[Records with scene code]
• • • • • • •

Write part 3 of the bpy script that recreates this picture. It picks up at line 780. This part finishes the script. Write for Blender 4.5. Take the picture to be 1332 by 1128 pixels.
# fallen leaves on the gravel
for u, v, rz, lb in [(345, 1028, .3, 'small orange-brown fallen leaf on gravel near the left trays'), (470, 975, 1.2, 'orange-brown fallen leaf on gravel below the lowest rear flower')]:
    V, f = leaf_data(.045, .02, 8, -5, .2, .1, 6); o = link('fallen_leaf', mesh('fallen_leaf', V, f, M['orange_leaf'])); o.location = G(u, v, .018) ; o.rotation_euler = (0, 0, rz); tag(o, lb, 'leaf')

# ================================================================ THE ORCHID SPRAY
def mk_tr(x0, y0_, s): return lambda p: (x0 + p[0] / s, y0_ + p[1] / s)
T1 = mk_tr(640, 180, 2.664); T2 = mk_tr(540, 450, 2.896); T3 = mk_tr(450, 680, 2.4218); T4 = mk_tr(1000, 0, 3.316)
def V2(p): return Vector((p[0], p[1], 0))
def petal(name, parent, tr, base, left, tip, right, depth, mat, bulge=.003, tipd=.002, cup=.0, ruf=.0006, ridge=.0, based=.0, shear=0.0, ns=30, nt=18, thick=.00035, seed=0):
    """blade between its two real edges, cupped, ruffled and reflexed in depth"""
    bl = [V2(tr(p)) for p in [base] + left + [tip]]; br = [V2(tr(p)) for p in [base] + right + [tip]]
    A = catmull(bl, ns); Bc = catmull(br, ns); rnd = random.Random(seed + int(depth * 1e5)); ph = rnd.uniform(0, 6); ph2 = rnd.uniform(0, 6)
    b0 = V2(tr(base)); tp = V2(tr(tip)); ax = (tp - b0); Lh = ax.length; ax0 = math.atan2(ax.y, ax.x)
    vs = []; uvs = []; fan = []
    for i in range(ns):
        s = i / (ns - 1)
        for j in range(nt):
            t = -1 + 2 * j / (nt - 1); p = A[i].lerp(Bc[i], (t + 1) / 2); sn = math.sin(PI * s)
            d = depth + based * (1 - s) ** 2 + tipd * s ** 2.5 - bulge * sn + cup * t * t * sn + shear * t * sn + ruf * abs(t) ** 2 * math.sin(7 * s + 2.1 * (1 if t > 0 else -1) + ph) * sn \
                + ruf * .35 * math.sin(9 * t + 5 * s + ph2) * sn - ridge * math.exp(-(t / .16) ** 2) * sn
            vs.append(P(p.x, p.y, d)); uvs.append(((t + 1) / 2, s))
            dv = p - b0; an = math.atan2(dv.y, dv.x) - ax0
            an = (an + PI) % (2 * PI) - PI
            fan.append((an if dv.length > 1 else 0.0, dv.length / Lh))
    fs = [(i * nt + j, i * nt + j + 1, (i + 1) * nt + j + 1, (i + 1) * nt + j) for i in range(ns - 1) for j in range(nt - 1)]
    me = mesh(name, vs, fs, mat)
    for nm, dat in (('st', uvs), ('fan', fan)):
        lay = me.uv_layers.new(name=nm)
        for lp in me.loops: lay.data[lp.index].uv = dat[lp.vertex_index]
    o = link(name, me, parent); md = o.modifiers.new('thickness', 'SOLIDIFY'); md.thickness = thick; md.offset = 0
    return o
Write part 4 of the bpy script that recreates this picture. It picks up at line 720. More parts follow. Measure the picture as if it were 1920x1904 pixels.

• • • • • • •

### Short task
Exactly reproduce every record.

### Solved exercise
Write part 3 of the bpy script that recreates this picture. It picks up at line 780. This part finishes the script. Write for Blender 4.5. Take the picture to be 1332 by 1128 pixels.
# fallen leaves on the gravel
for u, v, rz, lb in [(345, 1028, .3, 'small orange-brown fallen leaf on gravel near the left trays'), (470, 975, 1.2, 'orange-brown fallen leaf on gravel below the lowest rear flower')]:
    V, f = leaf_data(.045, .02, 8, -5, .2, .1, 6); o = link('fallen_leaf', mesh('fallen_leaf', V, f, M['orange_leaf'])); o.location = G(u, v, .018) ; o.rotation_euler = (0, 0, rz); tag(o, lb, 'leaf')

# ================================================================ THE ORCHID SPRAY
def mk_tr(x0, y0_, s): return lambda p: (x0 + p[0] / s, y0_ + p[1] / s)
T1 = mk_tr(640, 180, 2.664); T2 = mk_tr(540, 450, 2.896); T3 = mk_tr(450, 680, 2.4218); T4 = mk_tr(1000, 0, 3.316)
def V2(p): return Vector((p[0], p[1], 0))
def petal(name, parent, tr, base, left, tip, right, depth, mat, bulge=.003, tipd=.002, cup=.0, ruf=.0006, ridge=.0, based=.0, shear=0.0, ns=30, nt=18, thick=.00035, seed=0):
    """blade between its two real edges, cupped, ruffled and reflexed in depth"""
    bl = [V2(tr(p)) for p in [base] + left + [tip]]; br = [V2(tr(p)) for p in [base] + right + [tip]]
    A = catmull(bl, ns); Bc = catmull(br, ns); rnd = random.Random(seed + int(depth * 1e5)); ph = rnd.uniform(0, 6); ph2 = rnd.uniform(0, 6)
    b0 = V2(tr(base)); tp = V2(tr(tip)); ax = (tp - b0); Lh = ax.length; ax0 = math.atan2(ax.y, ax.x)
    vs = []; uvs = []; fan = []
    for i in range(ns):
        s = i / (ns - 1)
        for j in range(nt):
            t = -1 + 2 * j / (nt - 1); p = A[i].lerp(Bc[i], (t + 1) / 2); sn = math.sin(PI * s)
            d = depth + based * (1 - s) ** 2 + tipd * s ** 2.5 - bulge * sn + cup * t * t * sn + shear * t * sn + ruf * abs(t) ** 2 * math.sin(7 * s + 2.1 * (1 if t > 0 else -1) + ph) * sn \
                + ruf * .35 * math.sin(9 * t + 5 * s + ph2) * sn - ridge * math.exp(-(t / .16) ** 2) * sn
            vs.append(P(p.x, p.y, d)); uvs.append(((t + 1) / 2, s))
            dv = p - b0; an = math.atan2(dv.y, dv.x) - ax0
            an = (an + PI) % (2 * PI) - PI
            fan.append((an if dv.length > 1 else 0.0, dv.length / Lh))
    fs = [(i * nt + j, i * nt + j + 1, (i + 1) * nt + j + 1, (i + 1) * nt + j) for i in range(ns - 1) for j in range(nt - 1)]
    me = mesh(name, vs, fs, mat)
    for nm, dat in (('st', uvs), ('fan', fan)):
        lay = me.uv_layers.new(name=nm)
        for lp in me.loops: lay.data[lp.index].uv = dat[lp.vertex_index]
    o = link(name, me, parent); md = o.modifiers.new('thickness', 'SOLIDIFY'); md.thickness = thick; md.offset = 0
    return o
Write part 4 of the bpy script that recreates this picture. It picks up at line 720. More parts follow. Measure the picture as if it were 1920x1904 pixels.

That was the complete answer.